Le Corbusier trás as ideias cubistas (estética) e práticas para as aplicar nos seus projectos através do uso da geometria. O seu problema não tem a ver com o uso de geometria, no entanto não mistura o eixo de simetria dos elementos compositivos com o eixo de simetria dos percursos, pois o Homem tem olhos e estes podem ver várias coisas e por isso não devem ser tapados pela simetria dos elementos compositivos. Cria assim uma assimetria perceptiva. A entrada deste edifício marca o inicio de um percurso interior e lá acontece uma sucessão de percursos até à chegada a uma sala de exposições (elemento côncavo no interior e convexo no exterior). A ideia principal é fazer uma eleição entre a esquerda e direita num momento preciso, dando a ideia de controlo da arquitectura. Esta eleição é feita devido a um pilar no meio da sala.

·Villa Stein
Le Corbusier, 1927

A villa Stein tem duas fachadas muito diferentes e o seu acesso é sempre feito de carro, ou seja, este é um projecto que já está pensado para ser assim, está pensado para o carro.
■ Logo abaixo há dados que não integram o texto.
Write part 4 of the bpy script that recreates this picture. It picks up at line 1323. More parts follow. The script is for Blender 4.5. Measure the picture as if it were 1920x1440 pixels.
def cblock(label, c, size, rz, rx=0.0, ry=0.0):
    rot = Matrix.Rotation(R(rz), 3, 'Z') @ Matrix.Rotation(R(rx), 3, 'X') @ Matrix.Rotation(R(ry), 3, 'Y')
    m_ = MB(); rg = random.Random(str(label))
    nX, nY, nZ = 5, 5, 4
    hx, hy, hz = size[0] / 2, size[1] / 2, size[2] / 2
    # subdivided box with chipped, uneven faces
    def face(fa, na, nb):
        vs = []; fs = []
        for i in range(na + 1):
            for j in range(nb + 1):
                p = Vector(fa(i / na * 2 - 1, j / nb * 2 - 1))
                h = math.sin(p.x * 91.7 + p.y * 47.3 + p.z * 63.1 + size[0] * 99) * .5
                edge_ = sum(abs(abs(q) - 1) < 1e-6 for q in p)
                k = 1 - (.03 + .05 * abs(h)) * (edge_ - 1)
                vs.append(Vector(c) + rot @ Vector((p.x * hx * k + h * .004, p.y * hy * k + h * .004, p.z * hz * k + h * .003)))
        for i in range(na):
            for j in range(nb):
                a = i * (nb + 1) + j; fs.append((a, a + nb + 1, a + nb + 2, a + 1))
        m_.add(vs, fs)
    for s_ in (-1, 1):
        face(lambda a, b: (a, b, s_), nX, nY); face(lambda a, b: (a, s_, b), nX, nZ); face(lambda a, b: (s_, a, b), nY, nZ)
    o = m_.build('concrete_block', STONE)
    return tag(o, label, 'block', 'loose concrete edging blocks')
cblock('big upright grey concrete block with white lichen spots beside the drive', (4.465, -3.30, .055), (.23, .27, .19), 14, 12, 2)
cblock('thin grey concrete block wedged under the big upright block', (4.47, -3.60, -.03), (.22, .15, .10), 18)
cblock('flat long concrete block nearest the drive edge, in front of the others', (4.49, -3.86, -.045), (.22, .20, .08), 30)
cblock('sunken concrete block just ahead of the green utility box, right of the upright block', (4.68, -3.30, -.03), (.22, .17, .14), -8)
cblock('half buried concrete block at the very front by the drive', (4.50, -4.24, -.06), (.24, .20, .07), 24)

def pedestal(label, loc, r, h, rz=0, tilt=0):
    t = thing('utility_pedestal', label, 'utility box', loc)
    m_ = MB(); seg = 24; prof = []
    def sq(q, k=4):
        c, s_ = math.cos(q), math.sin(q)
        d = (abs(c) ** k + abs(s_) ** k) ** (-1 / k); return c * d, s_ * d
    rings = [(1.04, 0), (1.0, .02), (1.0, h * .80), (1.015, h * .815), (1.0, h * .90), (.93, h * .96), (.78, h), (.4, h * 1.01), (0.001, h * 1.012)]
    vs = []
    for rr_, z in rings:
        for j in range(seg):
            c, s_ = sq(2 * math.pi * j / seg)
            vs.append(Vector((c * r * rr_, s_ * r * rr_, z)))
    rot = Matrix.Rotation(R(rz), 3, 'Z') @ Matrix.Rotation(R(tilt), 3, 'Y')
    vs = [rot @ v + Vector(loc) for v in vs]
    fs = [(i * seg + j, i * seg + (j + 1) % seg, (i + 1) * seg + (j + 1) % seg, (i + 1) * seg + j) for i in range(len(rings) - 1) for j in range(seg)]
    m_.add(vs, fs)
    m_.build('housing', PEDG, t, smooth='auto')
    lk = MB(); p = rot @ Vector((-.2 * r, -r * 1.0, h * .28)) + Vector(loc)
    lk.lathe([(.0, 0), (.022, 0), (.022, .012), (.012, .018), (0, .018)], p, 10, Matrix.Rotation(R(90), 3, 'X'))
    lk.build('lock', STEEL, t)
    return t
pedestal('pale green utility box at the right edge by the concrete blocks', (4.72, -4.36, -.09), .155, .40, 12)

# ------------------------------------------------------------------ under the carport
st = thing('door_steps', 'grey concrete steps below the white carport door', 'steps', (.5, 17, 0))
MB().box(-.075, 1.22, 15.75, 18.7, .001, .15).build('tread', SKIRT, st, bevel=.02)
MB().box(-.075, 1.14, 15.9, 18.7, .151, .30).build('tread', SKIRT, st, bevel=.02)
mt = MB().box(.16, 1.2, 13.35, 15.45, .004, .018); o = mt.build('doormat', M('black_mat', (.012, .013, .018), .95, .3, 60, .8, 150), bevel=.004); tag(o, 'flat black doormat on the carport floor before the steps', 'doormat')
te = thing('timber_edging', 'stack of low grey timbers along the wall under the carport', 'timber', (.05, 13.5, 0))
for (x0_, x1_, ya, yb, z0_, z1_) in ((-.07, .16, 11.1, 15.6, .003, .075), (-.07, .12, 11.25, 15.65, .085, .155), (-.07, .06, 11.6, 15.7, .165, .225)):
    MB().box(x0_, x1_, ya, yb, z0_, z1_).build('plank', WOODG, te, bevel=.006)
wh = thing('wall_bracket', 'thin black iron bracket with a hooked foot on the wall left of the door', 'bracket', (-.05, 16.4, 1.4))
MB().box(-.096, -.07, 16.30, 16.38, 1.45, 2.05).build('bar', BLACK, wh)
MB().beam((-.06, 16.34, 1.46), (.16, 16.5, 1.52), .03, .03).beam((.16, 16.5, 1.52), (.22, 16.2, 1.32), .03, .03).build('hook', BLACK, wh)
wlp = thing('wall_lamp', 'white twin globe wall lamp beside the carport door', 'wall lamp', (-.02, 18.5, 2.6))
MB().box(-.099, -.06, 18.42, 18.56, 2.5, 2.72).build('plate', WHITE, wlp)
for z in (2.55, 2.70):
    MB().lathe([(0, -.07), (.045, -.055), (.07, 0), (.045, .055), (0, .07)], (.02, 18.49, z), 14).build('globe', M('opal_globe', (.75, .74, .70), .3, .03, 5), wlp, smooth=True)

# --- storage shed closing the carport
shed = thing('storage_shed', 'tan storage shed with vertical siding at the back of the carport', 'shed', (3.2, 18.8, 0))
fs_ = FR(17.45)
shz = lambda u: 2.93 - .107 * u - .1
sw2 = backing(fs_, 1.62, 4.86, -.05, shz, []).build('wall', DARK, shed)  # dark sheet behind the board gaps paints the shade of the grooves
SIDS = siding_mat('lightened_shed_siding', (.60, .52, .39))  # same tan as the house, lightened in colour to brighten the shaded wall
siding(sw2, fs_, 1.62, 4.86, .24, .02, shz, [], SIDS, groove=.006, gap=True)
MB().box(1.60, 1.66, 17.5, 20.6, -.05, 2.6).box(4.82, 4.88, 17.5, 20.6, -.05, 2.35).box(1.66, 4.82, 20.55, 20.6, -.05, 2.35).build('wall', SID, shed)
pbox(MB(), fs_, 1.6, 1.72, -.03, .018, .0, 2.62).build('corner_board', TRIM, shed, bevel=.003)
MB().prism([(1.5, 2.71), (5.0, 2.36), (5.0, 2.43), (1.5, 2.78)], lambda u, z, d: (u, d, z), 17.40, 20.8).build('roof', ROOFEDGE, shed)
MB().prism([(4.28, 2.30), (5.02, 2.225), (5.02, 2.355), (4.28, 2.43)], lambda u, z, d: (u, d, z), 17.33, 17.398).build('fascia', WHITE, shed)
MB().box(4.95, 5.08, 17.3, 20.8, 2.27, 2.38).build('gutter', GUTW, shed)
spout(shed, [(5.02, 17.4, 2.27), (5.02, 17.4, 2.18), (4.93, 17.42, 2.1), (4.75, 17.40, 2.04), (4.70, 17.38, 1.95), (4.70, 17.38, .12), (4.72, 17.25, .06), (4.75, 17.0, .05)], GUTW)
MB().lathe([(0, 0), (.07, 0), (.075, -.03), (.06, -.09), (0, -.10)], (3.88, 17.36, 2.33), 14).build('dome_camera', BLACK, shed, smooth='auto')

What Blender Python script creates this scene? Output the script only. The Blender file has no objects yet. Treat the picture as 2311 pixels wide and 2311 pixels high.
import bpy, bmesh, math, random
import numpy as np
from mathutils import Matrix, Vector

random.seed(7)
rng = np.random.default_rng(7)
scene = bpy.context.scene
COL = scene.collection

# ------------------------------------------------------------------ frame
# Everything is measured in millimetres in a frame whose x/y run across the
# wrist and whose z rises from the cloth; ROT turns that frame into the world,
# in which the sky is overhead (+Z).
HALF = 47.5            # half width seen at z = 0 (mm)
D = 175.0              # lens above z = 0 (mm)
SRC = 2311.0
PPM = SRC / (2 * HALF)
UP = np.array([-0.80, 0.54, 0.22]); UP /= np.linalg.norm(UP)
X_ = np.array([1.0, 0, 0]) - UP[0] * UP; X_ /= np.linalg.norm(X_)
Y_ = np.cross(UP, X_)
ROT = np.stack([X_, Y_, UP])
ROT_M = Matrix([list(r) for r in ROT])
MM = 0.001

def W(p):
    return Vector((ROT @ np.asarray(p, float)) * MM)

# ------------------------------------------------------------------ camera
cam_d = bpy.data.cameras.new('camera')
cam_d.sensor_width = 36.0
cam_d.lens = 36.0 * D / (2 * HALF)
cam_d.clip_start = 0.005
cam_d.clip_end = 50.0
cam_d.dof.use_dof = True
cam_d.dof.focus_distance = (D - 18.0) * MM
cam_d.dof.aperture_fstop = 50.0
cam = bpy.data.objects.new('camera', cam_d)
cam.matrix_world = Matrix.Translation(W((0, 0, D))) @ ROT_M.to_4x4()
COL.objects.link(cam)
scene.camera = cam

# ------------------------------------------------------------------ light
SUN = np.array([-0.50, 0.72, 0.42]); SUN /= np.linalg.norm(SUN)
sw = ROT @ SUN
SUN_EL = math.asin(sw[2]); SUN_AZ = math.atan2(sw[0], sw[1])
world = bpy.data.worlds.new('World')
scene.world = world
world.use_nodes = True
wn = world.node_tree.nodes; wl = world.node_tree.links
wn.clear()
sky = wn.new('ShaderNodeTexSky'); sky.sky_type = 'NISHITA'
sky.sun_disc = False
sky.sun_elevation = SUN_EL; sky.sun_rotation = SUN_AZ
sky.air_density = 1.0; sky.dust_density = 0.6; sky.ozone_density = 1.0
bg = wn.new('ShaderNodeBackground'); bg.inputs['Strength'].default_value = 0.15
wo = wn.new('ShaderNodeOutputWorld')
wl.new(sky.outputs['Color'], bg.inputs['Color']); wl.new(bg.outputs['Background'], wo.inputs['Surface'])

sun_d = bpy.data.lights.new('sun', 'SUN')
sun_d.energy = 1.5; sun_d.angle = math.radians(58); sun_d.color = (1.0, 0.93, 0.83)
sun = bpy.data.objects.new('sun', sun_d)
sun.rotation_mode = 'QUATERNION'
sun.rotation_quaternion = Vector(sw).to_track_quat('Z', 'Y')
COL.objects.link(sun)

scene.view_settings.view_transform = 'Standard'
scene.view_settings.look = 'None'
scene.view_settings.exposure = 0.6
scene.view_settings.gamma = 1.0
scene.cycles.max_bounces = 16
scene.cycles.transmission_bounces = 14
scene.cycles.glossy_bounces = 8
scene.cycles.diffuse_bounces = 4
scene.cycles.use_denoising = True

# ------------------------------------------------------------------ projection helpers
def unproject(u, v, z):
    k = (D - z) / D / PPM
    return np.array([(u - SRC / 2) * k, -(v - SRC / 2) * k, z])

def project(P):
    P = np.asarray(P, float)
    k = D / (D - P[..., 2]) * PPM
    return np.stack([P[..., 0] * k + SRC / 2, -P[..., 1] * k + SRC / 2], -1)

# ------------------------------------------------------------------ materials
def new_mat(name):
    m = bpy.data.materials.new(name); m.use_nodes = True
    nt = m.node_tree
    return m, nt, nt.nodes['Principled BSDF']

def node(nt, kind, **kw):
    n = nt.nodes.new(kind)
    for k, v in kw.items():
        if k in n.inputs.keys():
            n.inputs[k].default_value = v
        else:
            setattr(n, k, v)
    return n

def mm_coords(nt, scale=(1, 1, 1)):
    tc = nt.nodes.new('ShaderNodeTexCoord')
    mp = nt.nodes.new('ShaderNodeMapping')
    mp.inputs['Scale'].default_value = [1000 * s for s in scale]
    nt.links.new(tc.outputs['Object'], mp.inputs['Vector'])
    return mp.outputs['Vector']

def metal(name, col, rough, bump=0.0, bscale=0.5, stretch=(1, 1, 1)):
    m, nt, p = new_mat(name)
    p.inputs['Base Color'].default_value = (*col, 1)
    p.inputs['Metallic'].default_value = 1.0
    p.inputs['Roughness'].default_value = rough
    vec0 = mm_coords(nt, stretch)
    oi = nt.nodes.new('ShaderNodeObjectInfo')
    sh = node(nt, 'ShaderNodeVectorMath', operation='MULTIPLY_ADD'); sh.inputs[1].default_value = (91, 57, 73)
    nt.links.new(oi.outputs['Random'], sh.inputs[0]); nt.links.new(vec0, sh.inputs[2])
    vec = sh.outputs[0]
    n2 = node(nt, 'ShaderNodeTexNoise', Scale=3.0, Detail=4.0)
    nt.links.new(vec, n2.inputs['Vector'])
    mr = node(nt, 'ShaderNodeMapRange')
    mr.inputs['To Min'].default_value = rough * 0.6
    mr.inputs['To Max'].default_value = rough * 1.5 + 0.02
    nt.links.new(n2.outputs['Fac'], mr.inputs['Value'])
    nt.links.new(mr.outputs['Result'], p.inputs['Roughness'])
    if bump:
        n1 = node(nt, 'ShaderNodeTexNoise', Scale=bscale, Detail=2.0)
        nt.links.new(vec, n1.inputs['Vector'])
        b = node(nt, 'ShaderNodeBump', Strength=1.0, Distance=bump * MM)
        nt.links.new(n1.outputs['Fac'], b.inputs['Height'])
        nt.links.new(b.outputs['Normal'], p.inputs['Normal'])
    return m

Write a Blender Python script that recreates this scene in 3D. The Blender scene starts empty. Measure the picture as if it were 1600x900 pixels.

Aqui estabelece novamente uma percepção diferente do eixo do percurso e do eixo do edifício. Corbusier quer também transparecer a ideia de parede estrita do muro que é perpendicular em relação ao sentido do percurso, bem como da hierarquia entre o acesso pedonal e o acesso de veículos, sendo que a primeira é composta por uma pala criando assim um movimento de percepção remetendo para a ideia de avião. Utiliza ainda formas curvas, convexas e côncavas para fazer parar ou controlar os percursos através de pilares ovóides para que o percurso seja mais rápido orientando assim o percurso arquitectónico.


·Villa Savoye
Le Corbusier, 1928

Aqui estão inseridos os ensinamentos de Corbusier. Nesta villa também os acessos estão pensados para os automóveis que é feito pela fachada de trás. O automóvel aparece como o elemento principal de chegada a casa. Mais uma vez, a simetria compositiva da casa é diferente do acesso para a casa. Corbusier aplica as regras físicas ao colocar um pilar no centro da casa, bem como uma trama como forma de controlar o movimento no interior da casa, pretendendo que no percurso interior se encontre sucessivas emoções. Com o pilar quadrado consegue um diálogo com a curvatura das escadas e com o pavimento em diagonal trás para o interior um espaço narrativo, dinâmico nesse momento, pois quando o pavimento é ortogonal, o objectivo é estar parado. Existe um lugar fechado, como nos templos egípcios, mas neste caso aberto, para voltar o homem para o exterior, funcionando como um marco do interior para o exterior, um marco para a natureza como fim do percurso estrito.






·Kunsthtal, Roterdão
Koolhas, R. 1987-92

No próprio logótipo do edifício já existe a ideia de movimento, é como se fosse uma máquina de habitar. Este é um edifício localizado entre a cidade antiga e o cais de Roterdão, estando assim num ponto de ligação entre a cidade antiga e a nova, sendo esta ligação feita através de uma rampa que quebra o edifício em duas metades. Cada fachada é compreendida de modos diferentes devido às diferentes realidades para qual cada fachada está orientada, pois cada uma está a responder àquilo que se passa na realidade para que estão viradas. Este é um edifício que está dividido em quatro partes por dois eixos de circulação, sendo que um é a rampa e o outro é a estrada onde passam os automóveis, ficando de um lado os espaços mais públicos e do outro os espaços mais privados. Assim, o percurso define o espaço de todo o edifício, havendo assim a ideia da introdução de procura de emoções, pois as rampas são levadas para o exterior criando assim uma ligação maior com o exterior e as árvores artificiais que trazem o jardim para o interior do edifício.